As per the plans, I drew a line across the board at 2" from one end, then 3 more lines at 5 1/4" intervals (so marks at 2", 7.25", 12.5", and 17.75").  These lines are where the two dipoles in each antenna bay will be placed.

Next, I made two perpendicular marks on each line, 1" apart.  I like things to be even, so I centered the marks, placing them 1.25" from each edge (a 2 x 4 is actually 3.5" wide).  I then drilled pilot holes at each mark for the deck screws.
Here you can see the board with the deck screws already part of the way in.  This makes it easier to place the elements and the connection wire.  I also have two small steel washers on each screw.  The lower holds the dipole element to the board.  The upper will pinch the connection wire between it and the lower washer, providing electrical connectivity.

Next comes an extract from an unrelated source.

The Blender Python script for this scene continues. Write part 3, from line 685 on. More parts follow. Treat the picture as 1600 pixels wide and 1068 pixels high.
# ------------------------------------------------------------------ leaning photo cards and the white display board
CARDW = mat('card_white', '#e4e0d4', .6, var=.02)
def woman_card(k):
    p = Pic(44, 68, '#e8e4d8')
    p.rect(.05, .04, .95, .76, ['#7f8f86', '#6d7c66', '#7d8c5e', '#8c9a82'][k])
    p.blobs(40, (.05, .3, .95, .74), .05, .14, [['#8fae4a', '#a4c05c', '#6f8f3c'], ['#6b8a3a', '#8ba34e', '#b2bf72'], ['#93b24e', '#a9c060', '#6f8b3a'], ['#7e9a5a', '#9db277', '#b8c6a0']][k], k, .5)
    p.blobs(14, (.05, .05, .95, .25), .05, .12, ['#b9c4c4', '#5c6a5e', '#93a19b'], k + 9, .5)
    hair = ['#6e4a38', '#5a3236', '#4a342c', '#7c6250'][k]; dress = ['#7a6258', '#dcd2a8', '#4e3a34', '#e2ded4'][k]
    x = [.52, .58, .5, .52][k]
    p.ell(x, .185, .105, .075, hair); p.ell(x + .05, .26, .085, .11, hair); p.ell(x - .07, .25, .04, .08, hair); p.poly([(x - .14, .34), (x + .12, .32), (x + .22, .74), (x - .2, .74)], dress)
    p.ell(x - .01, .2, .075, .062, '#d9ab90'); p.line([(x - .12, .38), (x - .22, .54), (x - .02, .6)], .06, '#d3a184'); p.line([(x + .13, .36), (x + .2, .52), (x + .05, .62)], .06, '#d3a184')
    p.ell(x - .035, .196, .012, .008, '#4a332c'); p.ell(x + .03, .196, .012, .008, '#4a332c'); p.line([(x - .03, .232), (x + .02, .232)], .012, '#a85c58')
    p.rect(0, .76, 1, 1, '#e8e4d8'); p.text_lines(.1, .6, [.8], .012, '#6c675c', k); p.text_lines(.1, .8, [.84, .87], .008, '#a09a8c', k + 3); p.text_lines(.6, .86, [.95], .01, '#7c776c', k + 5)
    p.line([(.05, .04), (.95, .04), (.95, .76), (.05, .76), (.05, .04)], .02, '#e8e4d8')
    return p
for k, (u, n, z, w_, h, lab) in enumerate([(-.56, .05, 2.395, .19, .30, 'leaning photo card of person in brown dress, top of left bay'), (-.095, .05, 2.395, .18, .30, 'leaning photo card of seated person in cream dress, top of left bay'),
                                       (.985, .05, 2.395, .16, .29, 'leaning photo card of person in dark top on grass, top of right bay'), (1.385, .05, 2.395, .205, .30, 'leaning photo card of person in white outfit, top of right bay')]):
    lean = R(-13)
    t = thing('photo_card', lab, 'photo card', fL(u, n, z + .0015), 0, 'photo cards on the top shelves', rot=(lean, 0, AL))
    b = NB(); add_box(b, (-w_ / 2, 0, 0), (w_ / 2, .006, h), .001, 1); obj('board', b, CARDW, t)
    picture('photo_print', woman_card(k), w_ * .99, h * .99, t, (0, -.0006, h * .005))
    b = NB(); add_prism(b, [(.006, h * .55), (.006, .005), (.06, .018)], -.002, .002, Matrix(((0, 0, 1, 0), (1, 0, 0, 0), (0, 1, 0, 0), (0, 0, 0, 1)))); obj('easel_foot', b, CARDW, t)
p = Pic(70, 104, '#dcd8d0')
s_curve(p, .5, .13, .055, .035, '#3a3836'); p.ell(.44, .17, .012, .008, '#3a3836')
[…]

Next, I added the connection wires between each element. I used insulated wire, and I only stripped those parts of the wire that were going to be in electrical contact with an antenna element.  I've also stripped a place in the center of the antenna to connect the balun.

Here you can see the deck screws where the balun will connect.  Like the other screws, these have washers on them to improve the electrical connection between the wire and the balun.
And this is the antenna with the balun attached.  This is a usable antenna right now, but it's omnidirectional.  Adding a reflector, as recommended in the original plans, will increase the gain of the antenna, but you might want to try this antenna as-is and see how well it works for you. 

I mounted the antenna, sans reflector, in my basement and attached it to my TV.  I'm able to pull in all the stations that TV Fool says are available in my area, including the two analog low-power stations.  But none of those transmitters are more than 30 miles from me, and I don't have any channels from further away.  Once I get the antenna mounted outside, and the reflector attached, I'll report back.